Todays Commentary

Updated on December 2, 2022 10:06:06 AM EST
Friday’s bond market has opened down sharply following much stronger than expected economic news. The major stock indexes are also showing sizable losses with the Dow down 244 points and the Nasdaq down 151 points. The bond market is currently down 28/32 (3.61%), but gains late yesterday are going to help limit the negative impact on this morning’s rates. If you saw an intraday improvement yesterday, you should see that move erased plus an increase of another .125 - .250 of a discount point in this morning’s rates.

Today’s sole economic release was the almighty monthly Employment report at 8:30 AM ET. It revealed that 263,000 new jobs were created in November while the unemployment rate held at 3.7%. The payroll number was higher than the 200,000 that was expected, making it bad news for rates. Forecasts for the unemployment rate were 3.7%. Having the biggest influence on this morning’s sell-off was the average hourly earnings reading that came in up 0.6%, greatly exceeding forecasts of 0.3%. Rising wages is a strong sign of inflation strength, undermining the recent theory that it may have peaked.

After this week’s huge and unexpected rally in bonds and rates, this morning’s negative reaction came as no surprise. What seemed to be fueling the rally was, for the most part, a very small part of Fed Chairman Powell’s afternoon speech. If we looked past the comment about slowing the pace of their rate hikes, nearly every other part of the speech can be labeled cautious. Traders were hoping to see one thing and they got it, causing the bond rally. Move forward a few days and a major economic release supports the rest of his cautious speech, it is not surprising at all that we are seeing a very negative morning in bonds and mortgage pricing.

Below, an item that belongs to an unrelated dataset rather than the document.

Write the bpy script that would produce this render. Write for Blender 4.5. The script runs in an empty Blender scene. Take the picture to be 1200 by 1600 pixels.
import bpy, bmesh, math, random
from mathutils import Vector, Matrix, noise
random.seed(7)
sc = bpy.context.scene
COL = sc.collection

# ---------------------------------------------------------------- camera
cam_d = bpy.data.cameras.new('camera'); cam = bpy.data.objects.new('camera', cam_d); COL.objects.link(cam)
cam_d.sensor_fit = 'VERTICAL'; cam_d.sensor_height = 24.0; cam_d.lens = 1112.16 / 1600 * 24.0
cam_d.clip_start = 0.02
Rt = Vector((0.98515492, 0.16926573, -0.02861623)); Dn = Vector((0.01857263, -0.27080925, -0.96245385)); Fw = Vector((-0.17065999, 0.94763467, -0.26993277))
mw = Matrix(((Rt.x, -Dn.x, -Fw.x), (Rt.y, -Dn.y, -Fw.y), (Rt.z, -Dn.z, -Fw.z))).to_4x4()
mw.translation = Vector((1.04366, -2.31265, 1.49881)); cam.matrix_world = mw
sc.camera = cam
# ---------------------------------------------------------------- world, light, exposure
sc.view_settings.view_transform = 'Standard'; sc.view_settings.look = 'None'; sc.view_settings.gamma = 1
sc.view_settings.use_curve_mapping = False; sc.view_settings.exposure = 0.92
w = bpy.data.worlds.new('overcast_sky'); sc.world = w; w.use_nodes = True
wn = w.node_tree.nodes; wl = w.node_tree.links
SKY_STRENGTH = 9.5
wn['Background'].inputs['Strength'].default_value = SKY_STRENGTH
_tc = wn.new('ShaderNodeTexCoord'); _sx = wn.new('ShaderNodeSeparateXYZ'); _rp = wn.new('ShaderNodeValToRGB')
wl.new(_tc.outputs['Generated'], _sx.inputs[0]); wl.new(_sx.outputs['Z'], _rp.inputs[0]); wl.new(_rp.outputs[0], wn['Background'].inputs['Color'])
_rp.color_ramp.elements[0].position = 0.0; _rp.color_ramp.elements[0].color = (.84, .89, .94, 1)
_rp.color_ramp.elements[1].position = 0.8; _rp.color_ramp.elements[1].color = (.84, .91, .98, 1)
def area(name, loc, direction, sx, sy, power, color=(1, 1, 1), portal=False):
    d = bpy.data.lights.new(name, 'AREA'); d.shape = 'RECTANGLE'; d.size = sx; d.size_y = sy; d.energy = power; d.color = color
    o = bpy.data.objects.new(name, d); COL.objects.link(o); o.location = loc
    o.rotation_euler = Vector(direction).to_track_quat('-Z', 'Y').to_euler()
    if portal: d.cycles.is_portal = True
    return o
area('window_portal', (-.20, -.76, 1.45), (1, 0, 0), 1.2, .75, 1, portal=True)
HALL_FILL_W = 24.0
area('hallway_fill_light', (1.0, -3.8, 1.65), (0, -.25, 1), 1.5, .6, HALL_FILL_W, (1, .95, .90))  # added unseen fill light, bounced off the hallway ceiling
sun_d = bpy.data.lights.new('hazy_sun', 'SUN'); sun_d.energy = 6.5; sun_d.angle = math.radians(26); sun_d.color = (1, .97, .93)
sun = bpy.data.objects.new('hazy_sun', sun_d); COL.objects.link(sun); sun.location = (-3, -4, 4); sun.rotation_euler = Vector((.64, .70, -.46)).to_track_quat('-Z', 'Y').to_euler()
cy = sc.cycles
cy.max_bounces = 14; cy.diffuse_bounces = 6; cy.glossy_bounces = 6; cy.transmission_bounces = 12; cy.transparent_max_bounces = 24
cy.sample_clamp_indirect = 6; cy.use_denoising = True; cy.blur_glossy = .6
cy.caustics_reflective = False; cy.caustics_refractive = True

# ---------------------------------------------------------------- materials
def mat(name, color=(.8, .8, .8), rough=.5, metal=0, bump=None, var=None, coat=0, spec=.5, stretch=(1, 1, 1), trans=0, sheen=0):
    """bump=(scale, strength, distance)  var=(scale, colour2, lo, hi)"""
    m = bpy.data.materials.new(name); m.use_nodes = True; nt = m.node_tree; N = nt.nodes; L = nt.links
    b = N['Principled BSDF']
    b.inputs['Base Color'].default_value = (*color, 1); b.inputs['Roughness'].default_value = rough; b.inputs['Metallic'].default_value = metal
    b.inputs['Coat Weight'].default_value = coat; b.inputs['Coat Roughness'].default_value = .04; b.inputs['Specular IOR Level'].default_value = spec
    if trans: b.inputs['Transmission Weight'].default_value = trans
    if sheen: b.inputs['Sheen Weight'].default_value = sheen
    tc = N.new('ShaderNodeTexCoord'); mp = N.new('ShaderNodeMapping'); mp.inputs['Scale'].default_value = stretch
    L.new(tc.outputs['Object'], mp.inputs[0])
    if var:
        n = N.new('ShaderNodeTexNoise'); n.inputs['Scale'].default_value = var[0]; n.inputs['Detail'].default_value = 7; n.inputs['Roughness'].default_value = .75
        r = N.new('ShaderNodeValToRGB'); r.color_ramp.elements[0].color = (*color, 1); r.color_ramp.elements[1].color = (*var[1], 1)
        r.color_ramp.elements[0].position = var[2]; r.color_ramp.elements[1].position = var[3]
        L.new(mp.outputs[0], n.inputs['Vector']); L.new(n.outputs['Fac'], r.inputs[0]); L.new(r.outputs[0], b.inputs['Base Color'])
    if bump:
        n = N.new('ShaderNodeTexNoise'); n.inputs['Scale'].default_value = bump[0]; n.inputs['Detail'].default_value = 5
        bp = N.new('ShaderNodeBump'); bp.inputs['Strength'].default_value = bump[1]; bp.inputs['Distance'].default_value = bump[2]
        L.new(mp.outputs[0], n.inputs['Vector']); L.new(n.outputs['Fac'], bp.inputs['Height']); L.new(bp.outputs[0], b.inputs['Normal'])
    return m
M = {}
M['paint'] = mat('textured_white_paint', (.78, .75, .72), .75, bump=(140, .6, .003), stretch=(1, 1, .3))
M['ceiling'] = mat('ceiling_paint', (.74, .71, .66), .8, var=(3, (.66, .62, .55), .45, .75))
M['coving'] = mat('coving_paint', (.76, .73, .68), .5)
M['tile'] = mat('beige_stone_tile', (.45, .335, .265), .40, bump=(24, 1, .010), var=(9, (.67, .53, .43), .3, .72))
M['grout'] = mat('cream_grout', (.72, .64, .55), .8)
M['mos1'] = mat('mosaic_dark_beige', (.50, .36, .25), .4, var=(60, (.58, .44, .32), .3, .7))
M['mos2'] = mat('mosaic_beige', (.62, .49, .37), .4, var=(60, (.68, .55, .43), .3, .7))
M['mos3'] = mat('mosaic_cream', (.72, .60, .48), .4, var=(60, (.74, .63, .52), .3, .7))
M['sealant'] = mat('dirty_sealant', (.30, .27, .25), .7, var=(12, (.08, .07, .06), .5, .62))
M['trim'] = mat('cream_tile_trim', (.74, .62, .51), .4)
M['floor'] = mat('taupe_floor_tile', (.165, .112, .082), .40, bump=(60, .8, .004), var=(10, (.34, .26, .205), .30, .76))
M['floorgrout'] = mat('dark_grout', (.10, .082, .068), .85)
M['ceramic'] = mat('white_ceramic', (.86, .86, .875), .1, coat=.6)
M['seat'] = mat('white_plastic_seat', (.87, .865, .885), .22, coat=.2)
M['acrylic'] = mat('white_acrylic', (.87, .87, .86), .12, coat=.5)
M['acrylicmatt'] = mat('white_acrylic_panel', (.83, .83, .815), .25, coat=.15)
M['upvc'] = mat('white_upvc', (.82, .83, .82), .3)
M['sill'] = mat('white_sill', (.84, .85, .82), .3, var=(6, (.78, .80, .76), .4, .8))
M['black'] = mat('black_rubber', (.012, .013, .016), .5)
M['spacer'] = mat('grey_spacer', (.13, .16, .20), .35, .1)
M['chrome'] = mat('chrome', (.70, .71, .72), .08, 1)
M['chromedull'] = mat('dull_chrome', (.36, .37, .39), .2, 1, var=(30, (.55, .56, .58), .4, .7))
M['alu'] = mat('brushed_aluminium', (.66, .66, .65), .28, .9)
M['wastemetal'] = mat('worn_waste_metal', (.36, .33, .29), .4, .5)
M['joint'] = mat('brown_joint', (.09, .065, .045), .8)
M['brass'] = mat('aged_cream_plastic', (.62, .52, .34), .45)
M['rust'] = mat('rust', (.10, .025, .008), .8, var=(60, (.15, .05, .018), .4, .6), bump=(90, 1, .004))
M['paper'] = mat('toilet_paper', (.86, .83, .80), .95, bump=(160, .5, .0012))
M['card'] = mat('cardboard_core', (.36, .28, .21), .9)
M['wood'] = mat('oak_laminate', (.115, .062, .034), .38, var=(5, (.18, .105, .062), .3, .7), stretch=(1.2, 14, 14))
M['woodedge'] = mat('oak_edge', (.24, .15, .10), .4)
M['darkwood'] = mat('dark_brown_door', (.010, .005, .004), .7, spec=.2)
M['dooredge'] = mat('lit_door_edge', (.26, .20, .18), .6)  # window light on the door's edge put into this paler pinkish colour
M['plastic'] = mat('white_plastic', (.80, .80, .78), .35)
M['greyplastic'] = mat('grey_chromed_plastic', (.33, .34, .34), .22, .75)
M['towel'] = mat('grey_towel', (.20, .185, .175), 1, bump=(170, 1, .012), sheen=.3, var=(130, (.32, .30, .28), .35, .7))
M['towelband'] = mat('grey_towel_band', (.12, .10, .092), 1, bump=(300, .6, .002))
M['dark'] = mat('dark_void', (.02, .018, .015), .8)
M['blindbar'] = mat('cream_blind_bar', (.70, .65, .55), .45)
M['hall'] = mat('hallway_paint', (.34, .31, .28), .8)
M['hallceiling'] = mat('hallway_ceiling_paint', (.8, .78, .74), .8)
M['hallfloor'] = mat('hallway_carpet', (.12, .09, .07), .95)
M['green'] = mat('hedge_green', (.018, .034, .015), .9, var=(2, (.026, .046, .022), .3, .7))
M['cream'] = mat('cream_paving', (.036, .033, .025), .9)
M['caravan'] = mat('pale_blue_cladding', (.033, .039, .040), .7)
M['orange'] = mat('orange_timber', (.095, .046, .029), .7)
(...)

Next week has a much lighter calendar than this week did, but still has a couple of items that are expected to influence rates. Unlike most Mondays, this one does have a piece of data scheduled for release. The new week will start with the moderately important Factory Orders report late Monday morning and end with an important inflation index and consumer confidence reading. We likely will see rates remain calmer than they were this week. Look for details on all of next week’s activities in Sunday evening’s weekly preview.

If I were considering financing/refinancing a home, I would.... Lock if my closing was taking place within 7 days... Lock if my closing was taking place between 8 and 20 days... Lock if my closing was taking place between 21 and 60 days... Lock if my closing was taking place over 60 days from now... This is only my opinion of what I would do if I were financing a home. It is only an opinion and cannot be guaranteed to be in the best interest of all/any other borrowers.